Skip the pictures. Set down, word for word, the lines from the start of the material up to and including the line with "me.update(); return me".
---------- Material
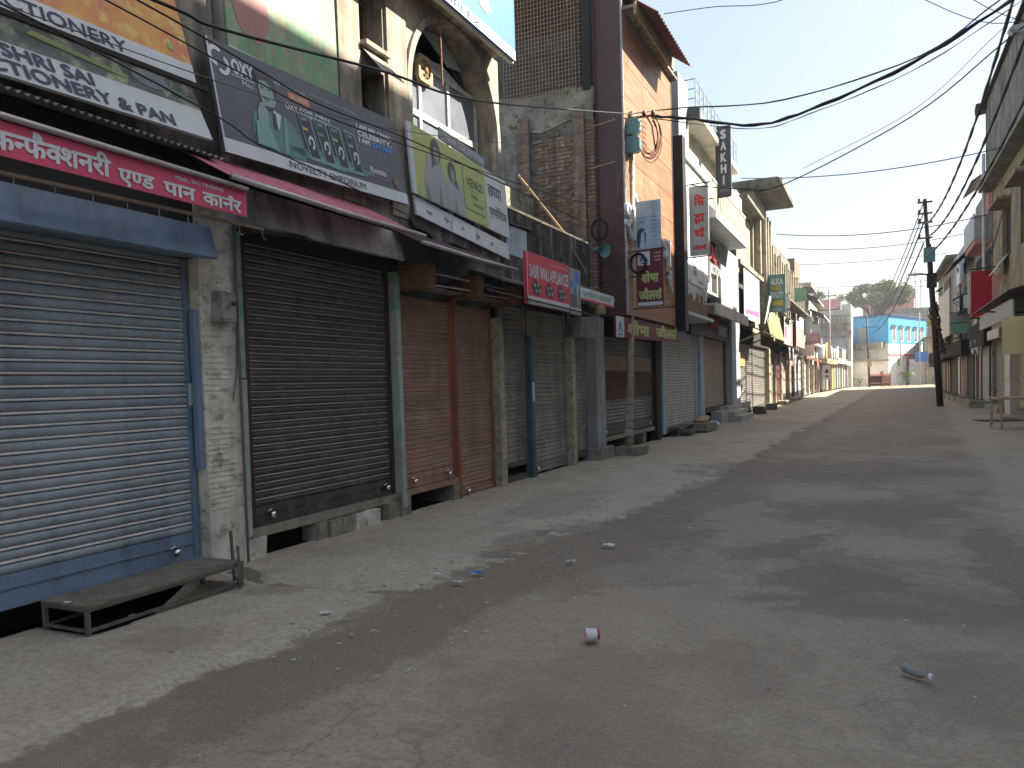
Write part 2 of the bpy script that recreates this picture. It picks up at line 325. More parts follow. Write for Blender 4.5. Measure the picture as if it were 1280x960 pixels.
# slat mesh shared by every slat of one shutter
def slat_mesh(L, pitch, mat, lip, depth=.016):
    prof = [(-.006,0),(.004,.04),(depth*.75,.18),(depth,.38),(depth*.85,.56),(depth*.35,.68),(-.012,.70),(-.012,.76),(.010,.80),(.014,.88),(.008,.955),(-.006,1.0)]
    me = bpy.data.meshes.new('slat'); n = len(prof)
    vs = [(a, y, b*pitch) for y in (0, L) for a, b in prof]
    fs = [(i, n+i, n+i+1, i+1) for i in range(n-1)]
    me.from_pydata(vs, [], [tuple(reversed(f)) for f in fs]); me.materials.append(MT[mat]); me.materials.append(MT[lip])
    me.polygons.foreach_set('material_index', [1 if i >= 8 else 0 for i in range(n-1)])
    me.polygons.foreach_set('use_smooth', [i < 6 for i in range(n-1)])
    me.update(); return me

def shutter(b, y0, y1, z0, z1, x, mat, lip, pitch=.075, frame=None, ind=True, rail=.16, locks=(), label=None, fw=.045, railmat=None, side=-1):
    """rolling shutter: bottom rail and guide rails with slats"""
    f = -side                      # +1: faces +X (left row), -1: faces -X
    m_ = MB(); m_.box(min(x-f*.03,x+f*.012), max(x-f*.03,x+f*.012), y0, y1, z0, z0+rail)
    m_.box(min(x,x+f*.03), max(x,x+f*.03), y0, y1, z0-.012, z0+.02); m_.box(min(x,x+f*.022), max(x,x+f*.022), y0, y1, z0+rail*.55, z0+rail*.62)
    sh = m_.ob('shutter', railmat or mat, b, label=label)
    if frame:
        for yy in (y0-fw, y1):
            box('guide_rail', frame, sh, min(x-f*.05,x+f*.035), max(x-f*.05,x+f*.035), yy, yy+fw, z0-.03, z1+.02)
    n = int(round((z1-z0-rail)/pitch)); pitch = (z1-z0-rail)/n
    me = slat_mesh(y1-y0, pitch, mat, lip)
    if ind:
        for i in range(n):
            o = bpy.data.objects.new('slat', me); C.objects.link(o); o.parent = sh
            o.rotation_euler.x = random.uniform(-.0006,.0006); o.location = Vector((x + random.uniform(-.003,.003), y0 if f > 0 else y1, z0+rail+i*pitch)) - wl(b)
            if f < 0: o.rotation_euler.z = PI
    else:
        q = MB(); vs = [v.co.copy() for v in me.vertices]; fs = [tuple(p.vertices) for p in me.polygons]
        for i in range(n):
            for k2, p in enumerate(fs):
                pass
            q.add([(x+f*v.x, (y0+v.y) if f > 0 else (y1-v.y), z0+rail+i*pitch+v.z) for v in vs], fs)
        q.mi = [pl.material_index for _ in range(n) for pl in me.polygons]
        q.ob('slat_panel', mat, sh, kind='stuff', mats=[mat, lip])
    for (ly, lz) in locks:
        k = MB(); k.tube([(x+f*.035, ly-.035, lz+.01), (x+f*.05, ly, lz+.03), (x+f*.035, ly+.035, lz+.01)], .008, 6)
        k.tube([(x+f*.06, ly+.01, lz-.045), (x+f*.06, ly+.01, lz+.005)], .027, 10)
        k.ob('padlock', 'chrome', sh, smooth=True)
    return sh

def gridwall(mb, X, y0, y1, z0, z1, ops, d, f=1):
    """street-facing skin at X with openings (ya,yb,za,zb) whose reveals go d deep"""
    ys = sorted({y0, y1, *[o[0] for o in ops], *[o[1] for o in ops]}); zs = sorted({z0, z1, *[o[2] for o in ops], *[o[3] for o in ops]})
    for i in range(len(ys)-1):
        for j in range(len(zs)-1):
            cy = (ys[i]+ys[i+1])/2; cz = (zs[j]+zs[j+1])/2
            if any(o[0] < cy < o[1] and o[2] < cz < o[3] for o in ops): continue
            mb.quad((X,ys[i],zs[j]), (X,ys[i+1],zs[j]), (X,ys[i+1],zs[j+1]), (X,ys[i],zs[j+1]))
    Xb = X - f*d
    for a, b, c, e in ops + [(y0, y1, z0, z1)]:
        mb.quad((X,a,c),(X,b,c),(Xb,b,c),(Xb,a,c)); mb.quad((X,a,e),(X,b,e),(Xb,b,e),(Xb,a,e))
        mb.quad((X,a,c),(X,a,e),(Xb,a,e),(Xb,a,c)); mb.quad((X,b,c),(X,b,e),(Xb,b,e),(Xb,b,c))
    return mb

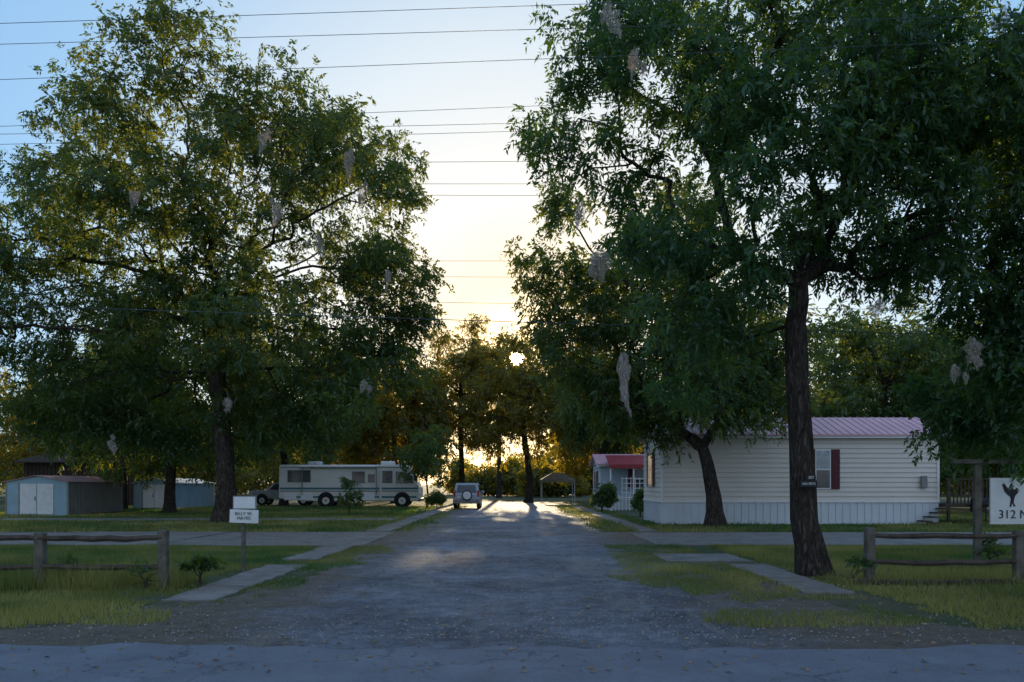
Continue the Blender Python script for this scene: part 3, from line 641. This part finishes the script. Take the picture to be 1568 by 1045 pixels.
e=empty('board_sided_house'); box('walls',-38,-29.5,62,70,0,3.4,M['brown'],e); V=[(-38.5,61.4,3.4),(-29,61.4,3.4),(-29,66,4.3),(-38.5,66,4.3)]; V+=[(a,b,c-.1) for a,b,c in V]
py_mesh('roof',V,[(0,1,2,3),(4,5,6,7),(0,1,5,4),(0,3,7,4),(1,2,6,5)],M['brown'],e)
for k in range(28): box('board',-37.9+k*.3,-37.65+k*.3,61.95,61.99,.1,3.35,M['brown'],e)
box('window',-33.6,-32.5,61.9,61.94,1.3,2.3,M['glass'],e); box('window_sill',-33.7,-32.4,61.86,61.94,1.2,1.28,M['trim'],e)
def wheel(e,x,y,r,w,axis):
    cyl('tyre',(x,y,r),r,w,M['rubber'],e,axis,28,.03)
    if axis=='Y': cyl('rim',(x,y-w/2-.005,r),r*.58,.03,M['chrome'],e,axis,20,.008); cyl('hub',(x,y-w/2-.025,r),r*.2,.03,M['greyst'],e,axis,12)
    else:
        for s in(-1,1): cyl('rim',(x+s*(w/2+.005),y,r),r*.58,.03,M['chrome'],e,axis,20,.008)
rv=empty('motorhome'); x0,x1,y0,y1=-17.0,-6.75,58,60.4
prism('body_shell',[(x0,.62),(x0+.03,2.95),(x0+.15,3.08),(x1-1.1,3.08),(x1-.75,2.95),(x1-.2,1.75),(x1,1.45),(x1,.55),(x1-.15,.42),(x0+2.0,.42)],'Y',y0,y1,M['rv'],rv,.07)
Y=y0-.004
def rvb(n,a,b,c,d,m,t=.02,bev=.0): return box(n,a,b,Y-t,Y,c,d,m,rv,bev)
rvb('stripe_teal',x0+.1,x1-.1,1.28,1.42,M['teal'],.006); rvb('stripe_grey',x0+.1,x1-.1,1.12,1.2,M['greyst'],.006); rvb('stripe_low',x0+.5,x1-.2,.66,.8,M['teal'],.006); rvb('roof_trim',x0+.15,x1-1.1,2.86,2.92,M['greyst'],.006)
for a,b,c,d in[(-16.3,-14.7,1.85,2.65),(-11.6,-10.75,1.8,2.55),(-10.45,-10.05,1.85,2.35),(-9.4,-8.75,1.8,2.6)]:
    rvb('window_frame',a-.05,b+.05,c-.05,d+.05,M['greyst'],.02,.01); box('window',a,b,Y-.03,Y-.021,c,d,M['glass'],rv)
prism('cab_window',[(-8.45,1.75),(-7.15,1.75),(-7.5,2.5),(-8.45,2.6)],'Y',Y-.03,Y-.001,M['glass'],rv)
py_mesh('windshield',[(x1-.70,y0+.12,2.85),(x1-.70,y1-.12,2.85),(x1-.17,y1-.12,1.82),(x1-.17,y0+.12,1.82)],[(0,1,2,3)],M['glass'],rv)
rvb('entry_door_frame',-9.95+.3,-9.5+.0,.5,2.7,M['rv'],.012)
rvb('door_seam',-9.68,-9.66,.5,2.7,M['greyst'],.014)
for a,b in((-16.6,-15.7),(-15.4,-14.5),(-12.4,-11.2),(-11.0,-10.0)): rvb('storage_bay',a,b,.5,1.05,M['trim'],.012,.004)
for xx in(-13.55,-8.0):
    cyl('wheel_arch',(xx,y0-.0,.5),.60,.03,M['black'],rv,'Y',28); wheel(rv,xx,y0+.1,.46,.28,'Y')
    wheel(rv,xx,y1-.15,.46,.28,'Y')
for xx in(-14.6,-9.2): box('air_conditioner',xx-.5,xx+.5,58.8,59.5,3.08,3.36,M['trim'],rv,.08)
cyl('awning_roll',(-12.6,y0-.1,2.95),.08,5.5,M['trim'],rv,'X',12)
for xx in(-15.3,-9.9): box('awning_arm',xx,xx+.06,y0-.09,y0-.03,.9,2.95,M['greyst'],rv)
box('front_bumper',x1-.15,x1+.12,y0+.1,y1-.1,.4,.65,M['greyst'],rv,.04)
box('mirror',x1-.35,x1-.1,y0-.35,y0-.28,1.9,2.3,M['black'],rv,.03); box('mirror_arm',x1-.3,x1-.26,y0-.3,y0,2.25,2.29,M['black'],rv)
box('headlight',x1,x1+.03,y0+.15,y0+.5,.85,1.1,M['trim'],rv,.01); box('tail_lamp',x0-.03,x0,y0+.1,y0+.25,1.0,1.4,M['red'],rv)
box('ladder',x0-.08,x0-.04,y0+.5,y0+.54,.8,3.1,M['chrome'],rv)
def suv(cx,y0):
    e=empty('parked_suv'); W=1.8
    def wf(z): return 1.0 if z<.95 else 1-(z-.95)*.22
    prism('body',[(y0+.05,.38),(y0,.55),(y0,.98),(y0+.12,1.05),(y0+.34,1.68),(y0+.6,1.74),(y0+2.3,1.72),(y0+3.05,1.12),(y0+4.1,1.0),(y0+4.3,.7),(y0+4.25,.38)],'X',cx-W/2,cx+W/2,M['suv'],e,.06,wf)
    py_mesh('rear_glass',[(cx-.66,y0+.115,1.1),(cx+.66,y0+.115,1.1),(cx+.58,y0+.305,1.6),(cx-.58,y0+.305,1.6)],[(0,1,2,3)],M['glass'],e)
    for s in(-1,1):
        py_mesh('side_glass',[(cx+s*(W/2*.975+.012),y0+.45,1.1),(cx+s*(W/2*.975+.012),y0+2.8,1.1),(cx+s*(W/2*.86+.014),y0+2.25,1.6),(cx+s*(W/2*.86+.014),y0+.6,1.6)],[(0,1,2,3)],M['glass'],e)
        box('tail_light',cx+s*.79-.07,cx+s*.79+.07,y0-.02,y0+.14,.82,1.25,M['red'],e,.03)
        box('roof_rail',cx+s*.6-.02,cx+s*.6+.02,y0+.6,y0+2.2,1.77,1.81,M['black'],e)
        box('mirror',cx+s*1.0-.1,cx+s*1.0+.1,y0+2.75,y0+2.85,1.05,1.22,M['suv'],e,.03)
        for yy in(y0+.85,y0+3.4): wheel(e,cx+s*.78,yy,.34,.22,'X')
        box('reflector',cx+s*.7-.1,cx+s*.7+.1,y0-.085,y0-.075,.5,.56,M['red'],e)
    box('bumper',cx-.9,cx+.9,y0-.08,y0+.15,.36,.66,M['greyst'],e,.05)
    cyl('spare_tyre_cover',(cx+.05,y0-.1,.92),.34,.2,M['rubber'],e,'Y',28,.04); cyl('spare_face',(cx+.05,y0-.21,.92),.27,.02,M['trim'],e,'Y',28,.005)
    box('licence_plate',cx-.62,cx-.35,y0-.03,y0-.01,.72,.86,M['white'],e)
    for yy in(y0+.9,y0+1.9): box('cross_bar',cx-.62,cx+.62,yy,yy+.05,1.81,1.84,M['black'],e)
suv(-3.05,53.2)
def pickup(x0,y0):
    e=empty('parked_pickup_truck')
    prism('body',[(x0,.5),(x0,1.05),(x0+.15,1.15),(x0+1.3,1.2),(x0+1.8,1.75),(x0+3.0,1.78),(x0+3.15,1.2),(x0+5.2,1.18),(x0+5.2,.5)],'Y',y0,y0+1.85,M['truck'],e,.06)
    prism('side_window',[(x0+1.55,1.22),(x0+1.95,1.68),(x0+2.9,1.7),(x0+2.95,1.22)],'Y',y0-.012,y0-.001,M['glass'],e)
    py_mesh('windscreen',[(x0+1.33,y0+.15,1.25),(x0+1.33,y0+1.7,1.25),(x0+1.75,y0+1.6,1.72),(x0+1.75,y0+.25,1.72)],[(0,1,2,3)],M['glass'],e)
    box('bumper',x0-.12,x0+.05,y0+.05,y0+1.8,.42,.62,M['chrome'],e,.03); box('headlight',x0-.02,x0+.02,y0+.1,y0+.4,.8,.98,M['trim'],e,.01)
    for xx in(x0+.95,x0+4.2): 
        cyl('arch',(xx,y0+.01,.45),.47,.03,M['black'],e,'Y',24); wheel(e,xx,y0+.08,.38,.24,'Y'); wheel(e,xx,y0+1.75,.38,.24,'Y')
pickup(-20.6,62.6)
# ------------------------------------------------------------ world & sun
w=bpy.data.worlds.new('World'); S.world=w; w.use_nodes=True; nt=w.node_tree; N=nt.nodes; L=nt.links; N.clear()
sky=N.new('ShaderNodeTexSky'); sky.sky_type='NISHITA'; sky.sun_disc=False; sky.sun_elevation=SUN_EL; sky.sun_rotation=math.radians(.3)
sky.air_density=1.0; sky.dust_density=.5; sky.ozone_density=2.5
bg=N.new('ShaderNodeBackground'); bg.inputs['Strength'].default_value=.055
L.new(sky.outputs[0],bg.inputs[0])
tc=N.new('ShaderNodeTexCoord'); vn_=N.new('ShaderNodeVectorMath'); vn_.operation='NORMALIZE'; L.new(tc.outputs['Generated'],vn_.inputs[0])
dp=N.new('ShaderNodeVectorMath'); dp.operation='DOT_PRODUCT'; dp.inputs[1].default_value=tuple(SUNV); L.new(vn_.outputs[0],dp.inputs[0])
ac=N.new('ShaderNodeMath'); ac.operation='ARCCOSINE'; L.new(dp.outputs['Value'],ac.inputs[0])
mr=N.new('ShaderNodeMapRange'); mr.inputs['From Min'].default_value=math.radians(.56); mr.inputs['From Max'].default_value=math.radians(.36); L.new(ac.outputs[0],mr.inputs['Value'])
bg2=N.new('ShaderNodeBackground'); bg2.inputs[0].default_value=(1,.72,.34,1)
mu=N.new('ShaderNodeMath'); mu.operation='MULTIPLY'; mu.inputs[1].default_value=80; L.new(mr.outputs[0],mu.inputs[0])
mx=N.new('ShaderNodeMath'); mx.operation='MAXIMUM'; mx.inputs[1].default_value=0; L.new(dp.outputs['Value'],mx.inputs[0])
pw=N.new('ShaderNodeMath'); pw.operation='POWER'; pw.inputs[1].default_value=700; L.new(mx.outputs[0],pw.inputs[0])
au=N.new('ShaderNodeMath'); au.operation='MULTIPLY_ADD'; au.inputs[1].default_value=1.8; L.new(pw.outputs[0],au.inputs[0]); L.new(mu.outputs[0],au.inputs[2]); L.new(au.outputs[0],bg2.inputs['Strength'])
dv=N.new('ShaderNodeMath'); dv.operation='DIVIDE'; dv.inputs[1].default_value=math.pi; L.new(ac.outputs[0],dv.inputs[0])
sc=ramp(nt,dv.outputs[0],[(0,(.9,.55,.18)),(.028,(.82,.57,.27)),(.06,(.85,.77,.65)),(.11,(.66,.71,.72)),(.18,(.29,.49,.72)),(.27,(.17,.38,.70)),(.5,(.29,.43,.69)),(1,(.62,.69,.80))])  # sky colour by angle from sun; unseen far side brightened to lift ambient light
bg3=N.new('ShaderNodeBackground'); bg3.inputs['Strength'].default_value=1.0; L.new(sc,bg3.inputs[0])
ad=N.new('ShaderNodeAddShader'); L.new(bg.outputs[0],ad.inputs[0]); L.new(bg2.outputs[0],ad.inputs[1])
ad2=N.new('ShaderNodeAddShader'); L.new(ad.outputs[0],ad2.inputs[0]); L.new(bg3.outputs[0],ad2.inputs[1])
wo=N.new('ShaderNodeOutputWorld'); L.new(ad2.outputs[0],wo.inputs[0])
sl=bpy.data.lights.new('sun','SUN'); sl.energy=5; sl.angle=math.radians(.6); sl.color=(1,.78,.48)
so=link(bpy.data.objects.new('sun',sl)); so.rotation_euler=(Vector(SUNV)).to_track_quat('Z','Y').to_euler(); so.location=(0,60,40)
# ------------------------------------------------------------ camera
cam=bpy.data.cameras.new('camera'); cam.lens=28; cam.sensor_width=36; cam.shift_y=.14; cam.clip_end=5000
co=link(bpy.data.objects.new('camera',cam)); co.location=(0,0,1.65); co.rotation_euler=(math.pi/2,0,0)
S.camera=co
S.view_settings.view_transform='Standard'; S.view_settings.look='None'; S.view_settings.exposure=0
--------------------
Solution to this exercise —
Write part 2 of the bpy script that recreates this picture. It picks up at line 325. More parts follow. Write for Blender 4.5. Measure the picture as if it were 1280x960 pixels.
# slat mesh shared by every slat of one shutter
def slat_mesh(L, pitch, mat, lip, depth=.016):
    prof = [(-.006,0),(.004,.04),(depth*.75,.18),(depth,.38),(depth*.85,.56),(depth*.35,.68),(-.012,.70),(-.012,.76),(.010,.80),(.014,.88),(.008,.955),(-.006,1.0)]
    me = bpy.data.meshes.new('slat'); n = len(prof)
    vs = [(a, y, b*pitch) for y in (0, L) for a, b in prof]
    fs = [(i, n+i, n+i+1, i+1) for i in range(n-1)]
    me.from_pydata(vs, [], [tuple(reversed(f)) for f in fs]); me.materials.append(MT[mat]); me.materials.append(MT[lip])
    me.polygons.foreach_set('material_index', [1 if i >= 8 else 0 for i in range(n-1)])
    me.polygons.foreach_set('use_smooth', [i < 6 for i in range(n-1)])
    me.update(); return me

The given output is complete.